“Um consumidor celebrara um contrato de locação
financeira de um automóvel ligeiro pretende. Pretende, nos termos do contrato, ficar
com o veículo. Mas por se tratar de uma compra antecedida de locação
financeira, o locador-vendedor, instado, já se pronunciou, asseverando que, em
situações destas, não poderá de nenhum modo o veículo beneficiar de uma
qualquer garantia por se tratar já de um bem usado.”

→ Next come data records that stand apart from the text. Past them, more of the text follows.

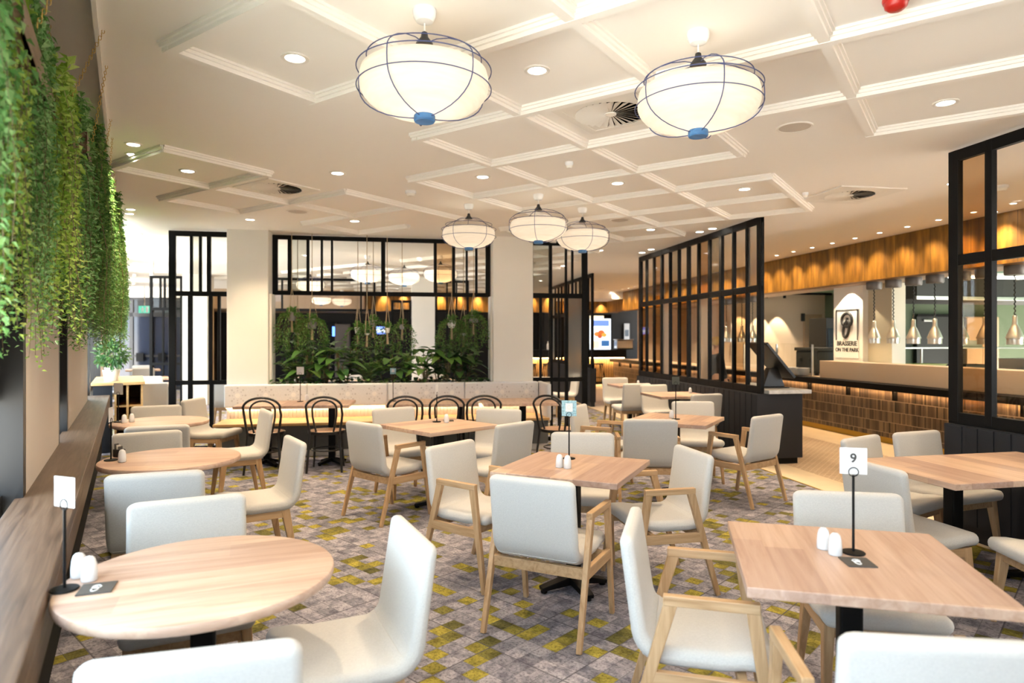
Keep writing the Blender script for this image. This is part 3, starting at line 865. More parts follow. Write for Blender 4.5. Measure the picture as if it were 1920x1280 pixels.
# ================================================================== SCREENS, BENCH, SERVERY
def upx(px, v):
    k = (px - 960) / FPX
    return v * (SU + k * CU) / (CU - k * SU)
def vpx(px, u):
    k = (px - 960) / FPX
    return u * (CU - k * SU) / (SU + k * CU)
def zpy(py, u, v): return EYE + (635 - py) / FPX * (u * SU + v * CU)

def screen(label, mat4, stiles, rails, panes, thick=.05, group=None):
    t = thing('glazed_screen', label, 'screen', (0,0,0), 0, group)
    t.matrix_world = mat4
    m = MB()
    for x0, x1, z0, z1 in stiles: m.box(x0, x1, -thick/2, thick/2, z0, z1)
    for x0, x1, z0, z1 in rails: m.box(x0, x1, -thick/2 + .002, thick/2 - .002, z0, z1)
    m.build('frame', M['black'], t, bevel=.003, seg=1)
    for x0, x1, z0, z1, k in panes:
        m = MB(); m.box(x0, x1, -.003, .003, z0, z1); m.build('pane', M[k], t)
    return t
# frame over the planter, between the two columns
v0 = 9.64; U0, U1 = -1.729, 1.369
st = [(U0, U0 + .07, 2.15, 2.985), (U1 - .07, U1, 2.15, 2.985)]
xs = [U0 + .07]
for px, wd in ((543, .05), (577.5, .04), (603.5, .03), (622.5, .03), (718.5, .06), (816, .045), (850.5, .045), (875, .03), (893, .035)):
    u = upx(px, v0); st.append((u - wd/2, u + wd/2, 2.2, 2.95)); xs.append(u)
xs.append(U1 - .07)
kinds = ['clear', 'greyglass', 'clear', 'clear', 'clear', 'clear', 'bronze', 'clear', 'clear', 'clear']
pn = [(xs[i], xs[i+1], 2.19, 2.94, kinds[i]) for i in range(len(xs) - 1)]
screen('black framed overhead screen between the two columns above the planter', MBU(0, v0), st, [(U0, U1, 2.925, 2.985), (U0, U1, 2.14, 2.20)], pn)
# screen left of the left column
v1 = 9.5; a, b = upx(317, v1), -2.262
X = lambda px: upx(px, v1)
Z = lambda py: zpy(py, -2.7, v1)
st = [(a, a + .085, 0, 2.985)]
for px in (359, 376): st.append((X(px) - .017, X(px) + .017, Z(548), 2.95))
st.append((X(392) - .025, X(392) + .025, Z(548), 2.95))
st += [(X(357) - .028, X(357) + .028, 0, Z(553)), (X(395) - .022, X(395) + .022, Z(715), Z(553)), (X(411) - .018, X(411) + .018, Z(715), Z(553)), (X(397) - .025, X(397) + .025, 0, Z(715))]
rl = [(a, b, 2.915, 2.985), (a, b, Z(555), Z(546)), (a, b, Z(721), Z(713)), (a, b, 0, .06)]
pn = [(X(392), b, Z(548), 2.92, 'clear'), (a + .08, X(357), Z(715), Z(553), 'clear'), (X(359), X(376), Z(548), 2.92, 'greyglass'), (X(357), X(395), Z(715), Z(553), 'clear'), (X(395), X(411), Z(715), Z(553), 'bronze')]
screen('black framed tall screen left of the left column', MBU(0, v1), st, rl, pn)
# screen right of the right column
X = lambda px: upx(px, v1)
Z = lambda py: zpy(py, 2.4, v1)
a, b = 1.955, X(1101)
st = [(b - .085, b, 0, 2.985), (a, a + .035, Z(715), 2.985)]
for px, wd in ((1032, .045), (1061, .03), (1073, .03)): st.append((X(px) - wd/2, X(px) + wd/2, Z(553), 2.95))
for px, wd in ((1013.5, .035), (1034, .035), (1047.5, .025), (1062, .05)): st.append((X(px) - wd/2, X(px) + wd/2, 0, Z(553)))
rl = [(a, b, 2.915, 2.985), (a, b, Z(559), Z(550)), (a, b, Z(715), Z(707)), (a, b, 0, .06)]
pn = [(X(1062), b - .08, Z(708), Z(558), 'reeded'), (a, X(1032), Z(553), 2.93, 'greyglass'), (X(1032), X(1061), Z(553), 2.93, 'clear'), (X(1073), b - .08, Z(553), 2.93, 'clear'), (X(1013), X(1034), Z(708), Z(558), 'clear')]
screen('black framed screen right of the right column with one reeded pane', MBU(0, v1), st, rl, pn)

def long_screen(label, u, va, vb, npane, kinds, upper=None):
    """va near end, vb far end; local x runs into the depth"""
    L_ = vb - va; st = []; dx = L_ / npane
    for i in range(npane + 1):
        wd = .09 if i in (0, npane) else (.06 if i % 3 == 0 else .036)
        c_ = i * dx
        lo, hi = (c_ - wd/2, c_ + wd/2)
        if i == 0: lo, hi = 0, wd
        if i == npane: lo, hi = L_ - wd, L_
        st.append((lo, hi, .88, 2.985))
    rl = [(0, L_, 2.90, 2.985), (0, L_, 2.09, 2.17), (0, L_, .86, .95)]
    pn = []
    for i in range(npane):
        pn.append((i * dx, (i + 1) * dx, .93, 2.11, kinds[i % len(kinds)]))
        pn.append((i * dx, (i + 1) * dx, 2.15, 2.92, (upper or kinds)[i % len(upper or kinds)]))
    s = screen(label, MBU(u, va, 0, pi/2), st, rl, pn, .05)
    m = MB(); m.box(0, L_, -.06, .06, .10, .86); m.box(.0, L_, -.045, .045, 0, .10)
    for k in range(int(L_ / .135)): m.box(k * .135, k * .135 + .122, .06, .068, .12, .85); m.box(k * .135, k * .135 + .122, -.068, -.06, .12, .85)
    m.build('low_panel', M['steelblue'], s)
    return s
long_screen('long black framed screen with bronze and reeded panes, beside the tiled counter', 4.30, 7.15, 11.14, 12, ['clear', 'bronze', 'clear', 'clear', 'reeded', 'clear', 'bronze', 'clear', 'reeded', 'bronze', 'clear', 'bronze'],
    ['reeded', 'clear', 'clear', 'greyglass', 'bronze', 'clear', 'clear', 'greyglass', 'clear', 'bronze', 'clear', 'clear'])
long_screen('black framed screen at the right edge in front of the heat lamps', 4.30, 2.0, 4.46, 7, ['bronze', 'clear', 'bronze', 'clear', 'clear', 'clear', 'bronze'])
long_screen('far black framed screen seen beyond the right column', 4.30, 14.0, 18.2, 12, ['clear', 'bronze', 'greyglass', 'clear', 'reeded', 'clear'])

# frames of the next room, seen through the gaps
def simple_frame(label, v, ua, ub, mull, mid, low=None, zt=2.95, zb=0.0):
    st = [(ua, ua + .06, zb, zt), (ub - .06, ub, zb, zt)] + [(u - .02, u + .02, mid, zt) for u in mull[0]] + [(u - .02, u + .02, zb, mid) for u in mull[1]]
    rl = [(ua, ub, zt - .06, zt), (ua, ub, mid - .03, mid + .03)]
    if low: rl.append((ua, ub, low - .03, low + .03))
    return screen(label, MBU(0, v), st, rl, [(ua, ub, mid, zt - .06, 'clear')])
V2 = 15.95
simple_frame('far black frame left of the far left column, before the glazed doors', V2, upx(281, V2), -4.81, ([upx(301, V2), upx(309, V2)], [upx(306, V2), upx(320, V2)]), 2.2, .95)
simple_frame('far wide black frame seen through the planter opening', V2, upx(508, V2), upx(704, V2), ([upx(529, V2), upx(677, V2), upx(688, V2)], [upx(677, V2)]), 2.2, None)
simple_frame('far narrow black frame left of the far right column', V2, upx(733, V2), .347, ([upx(752, V2)], [upx(752, V2)]), 2.2, .95, 2.45)
simple_frame('far black frame right of the far right column', V2, .905, upx(879, V2), ([upx(838, V2), upx(856, V2)], [upx(838, V2), upx(856, V2)]), 2.2, .95)

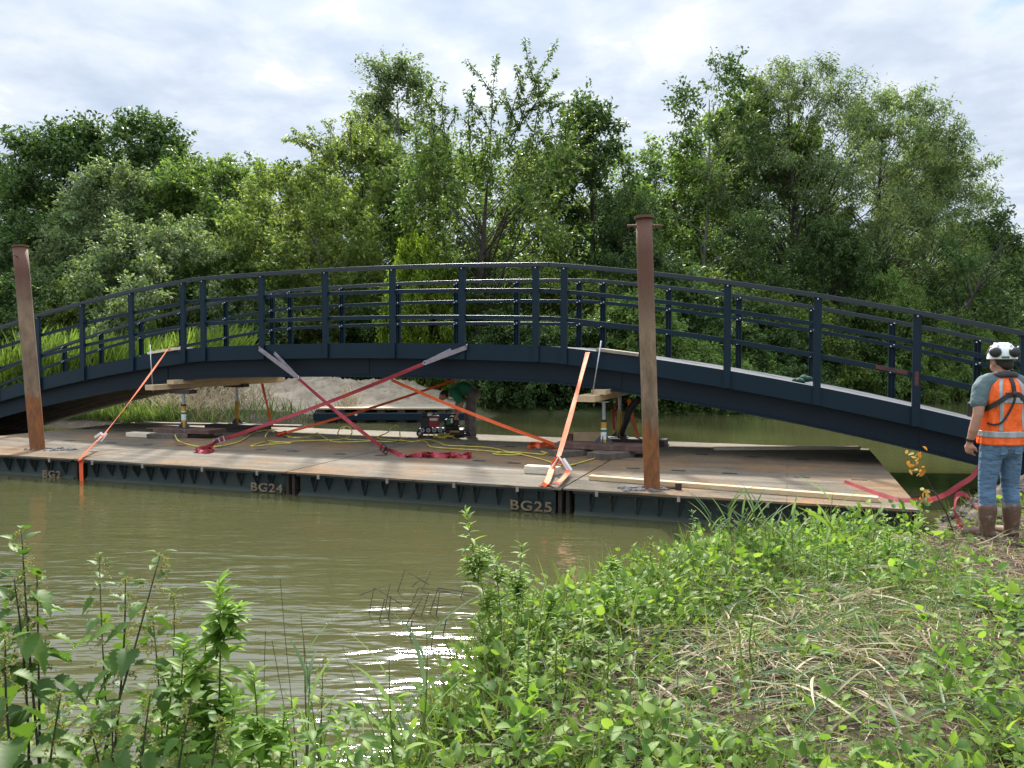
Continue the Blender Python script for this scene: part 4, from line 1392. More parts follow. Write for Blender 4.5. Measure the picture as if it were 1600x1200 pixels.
# helmet with folded ear defenders
hm = empty('helmet', (0, 0, 0), None, None)
del_ = hm
bpy.data.objects.remove(hm)
vs = MB()
rings = []
for k in range(11):
    ph = k / 10 * math.pi / 2
    rings.append(((0, .01, 1.69 + .135 * math.sin(ph)), .118 * max(.02, math.cos(ph)) ** .75, .142 * max(.02, math.cos(ph)) ** .75, 2.1))
hel = loft(rings, 40).build('helmet', M['white'], man, smooth=True, local=True)
loft([((0, .01, 1.672), .122, .146, 2.1), ((0, .01, 1.70), .121, .145, 2.1)], 40).build('helmet_rim', M['white'], hel, smooth=False, local=True)
MB().tube([V_(0, .12, 1.70), V_(0, .19, 1.692)], [.075, .05], 20).build('helmet_peak', M['white'], hel, smooth=True, local=True)
for k in range(3):
    MB().bar(V_(-.05 + .05 * k, -.09, 1.792), V_(-.05 + .05 * k, .08, 1.815), V_(1, 0, 0), .018, .02).build('helmet_ridge', M['white'], hel, local=True)
for sx in (-1, 1):
    c = V_(sx * .078, -.118, 1.735)
    ax_ = unit(V_(sx * .55, -.8, .12))
    e_ = MB().tube([c - ax_ * .02, c + ax_ * .012, c + ax_ * .028], [.047, .047, .033], 22)
    e_.build('ear_defender', M['rubber'], hel, smooth=True, local=True)
    MB().tube(smooth_path([c, c + V_(sx * .03, .03, .05), V_(sx * .118, .02, 1.73)]), .007, 8).build('ear_defender_arm', M['steel'], hel, smooth=True, local=True)
MB().box(V_(0, -.1385, 1.688), (.06, .006, .018)).build('helmet_sticker', M['stickgreen'], hel, local=True)
hel.rotation_euler = (0, 0, R(-30))
# jeans
jeans = [limb([(0, -.012, .90), (0, -.015, .98)], (.14, .132)), limb([(-.075, -.02, .9), (-.075, -.02, .84)], (.115, .112)), limb([(.075, -.02, .9), (.075, -.02, .84)], (.115, .112)),
         limb([(-.09, -.008, .86), (-.108, .0, .66), (-.118, .012, .5), (-.124, -.005, .36), (-.125, -.005, .255)], (.105, .088, .074, .07, .073)),
         limb([(.09, -.008, .86), (.108, .0, .66), (.118, .012, .5), (.124, -.005, .36), (.125, -.005, .255)], (.105, .088, .074, .07, .073))]
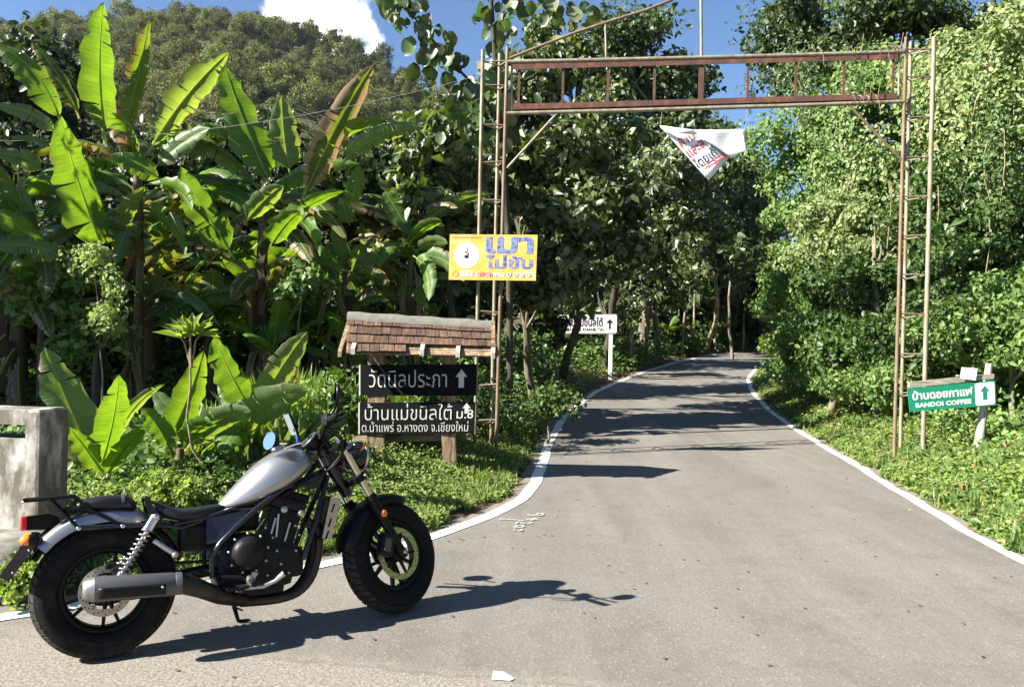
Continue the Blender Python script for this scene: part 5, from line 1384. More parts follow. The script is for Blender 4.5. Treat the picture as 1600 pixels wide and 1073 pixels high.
# ------------------------------------------------------------------ ground cover
def cover(name, mat, n, area, hgt, size, shape, kind_label=None, spread=.5, droop=.2, ok=None, stalk=8, rad=.10, T=None, pw=1.6, nrm=(0, -.25, 1)):
    x0, x1, y0, y1 = area
    k = n // stalk
    u = rng.random(k * 3)
    ys = (y0 ** (1 - pw) + u * (y1 ** (1 - pw) - y0 ** (1 - pw))) ** (1 / (1 - pw)); xs = rng.uniform(x0, x1, k * 3)
    keep = ok(xs, ys) if ok is not None else np.ones(len(xs), bool)
    xs, ys = xs[keep][:k], ys[keep][:k]; k = len(xs)
    hs = np.asarray(hgt(xs, ys), float) * rng.uniform(.5, 1.2, k)
    X, Y, HH = np.repeat(xs, stalk), np.repeat(ys, stalk), np.repeat(hs, stalk)
    f = rng.random(len(X)) ** .6
    rr = rad * (0.5 + HH / .2 * .5)
    X = X + rng.normal(size=len(X)) * rr; Y = Y + rng.normal(size=len(X)) * rr
    P = np.stack([X, Y, H(X, Y) + .01 + HH * f], 1)
    kk = ok(P[:, 0], P[:, 1]) if ok is not None else np.ones(len(P), bool)
    P = P[kk]
    sz = size * rng.uniform(.55, 1.3, len(P))
    Tt = None if T is None else np.tile(T, (len(P), 1))
    return tag(link_mesh(name, leaf_mesh(name, P, np.tile(nrm, (len(P), 1)), sz, shape, spread, droop, (0, 0, 0), Tt), None, M[mat]), kind='stuff')
def dl(x, y): return (XL(y) - x) / np.sqrt(1 + ((XL(y + .15) - XL(y - .15)) / .3) ** 2)
def dr(x, y): return (x - XR(y)) / np.sqrt(1 + ((XR(y + .15) - XR(y - .15)) / .3) ** 2)
edge = lambda x, y, d, m: (d(x, y) > m + .10 * lumps(x * 3, y * 3) + .05 * lumps(x * 9, y * 8))
okL = lambda x, y: edge(x, y, dl, .22) & ~((x < -2.7) & (y > 4.4) & (y < 5.35))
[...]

Apreciada a factualidade, cumpre emitir opinião:
1.
Contrato de locação financeira é o
contrato pelo qual uma das partes se obriga, mediante retribuição, a ceder à
outra o gozo temporário de uma coisa, móvel ou imóvel, adquirida ou construída
por indicação desta, e que o locatário poderá comprar, decorrido o período acordado, por um preço nele
determinado ou determinável mediante simples aplicação dos critérios nele
fixados.”
2.
A Lei da Locação Financeira (LLF) diz, porém, no seu artigo 14 (sob a
epígrafe “despesas”) que “salvo estipulação em contrário, as
despesas de reparação do bem locado… ficam a cargo do locatário”: no
silêncio do contrato (a não houver cláusula em contrário) as despesas de
reparação, por exemplo, ficariam, pois, a cargo do locatário-consumidor.
3.
Tal disposição da LLF esbarra na Lei das Garantias dos Bens de Consumo (LGBC), aplicável também à
locação: “[A
lei] é, ainda, aplicável, com as
necessárias adaptações, aos bens de consumo fornecidos no âmbito de um contrato
de empreitada ou de outra prestação de serviços, bem como à locação
de bens de consumo”
(DL 67/2003: n.º 2 do art.º 1.º - A).
4.
No entanto, a haver eventual
colisão de normas prevalecem sempre as da LGBC
de 2003 sobre as da LLF que
remonta a 1995.
5.
A LGBC prevalece, designadamente, no silêncio do contrato quanto a
despesas de reparação do bem enquanto a relação contratual durar, tanto mais
que, em contraponto com a LLF, a Lei das Garantias reveste natureza imperativa [contra a natureza
supletiva (que só se aplica se os contraentes não pactuarem outra coisa) da LLF].
6.
Sob a epígrafe “imperatividade” estabelece o art.º 10.º da
LGBC que “sem prejuízo do regime das [condições gerais dos contratos], é nulo o
acordo ou cláusula contratual pelo qual antes da denúncia da falta de
conformidade ao vendedor se excluam ou limitem os direitos do consumidor...”
7.
Operando-se a transmissão da propriedade da coisa para o locatário-consumidor, as
regras que conformam a LGBC aplicar-se-ão
sem excepção: tratando-se de coisa móvel usada “o prazo de dois anos de garantia” pode ser reduzido a um ano por acordo
das partes (DL 67/2003: n.º 2 do art.º
5.º).
8.
E, ainda no quadro da lei actual, a
não conformidade terá de ser denunciada ao locador-vendedor no lapso de
sessenta dias e o prazo para o exercício de qualquer dos direitos conferidos (reparação,
substituição,
redução
adequada do preço ou extinção do contrato com justa causa,
com a devolução da coisa e a restituição do preço) é de dois anos.
9.
Nos termos da lei ainda em vigor,
não há qualquer hierarquia rígida na adopção dos (ou no recurso aos) enunciados
remédios (primeiro a reparação, depois a substituição se, entretanto, a
reparação for excessivamente onerosa ou se tal se manifestar impossível ou
constituir abuso de direito, e por aí em diante…).
10. Por
conseguinte, não há, na circunstância, qualquer objecção, pelo contrário, a que
se aplique a LGBC (em vigor à data
em que houver de recorrer aos seus termos) numa locação-venda, tão logo a
transmissão da propriedade da coisa, por meio do contrato de compra e venda,
venha a ocorrer: donde, ter de ser assegurada a garantia de dois (2) anos, como
se de bem usado se tratasse (como é o caso), podendo por acordo fixar-se tal
garantia até 1 ano.
EM
CONCLUSÃO:
a. A LGBC aplica-se também à Locação Financeira.
b. Mesmo
no silêncio do contrato, i. é, se não houver cláusula em contrário, é ao
locador que compete assegurar a conformidade do bem, não sendo lícito transfira
tal responsabilidade, nos termos da garantia legal, para o locatário-consumidor
c.
Em caso de venda do bem locado, o locador-vendedor tem de assegurar a garantia
legal, sem mais, ou negociá-la com o locatário-comprador até 1 ano.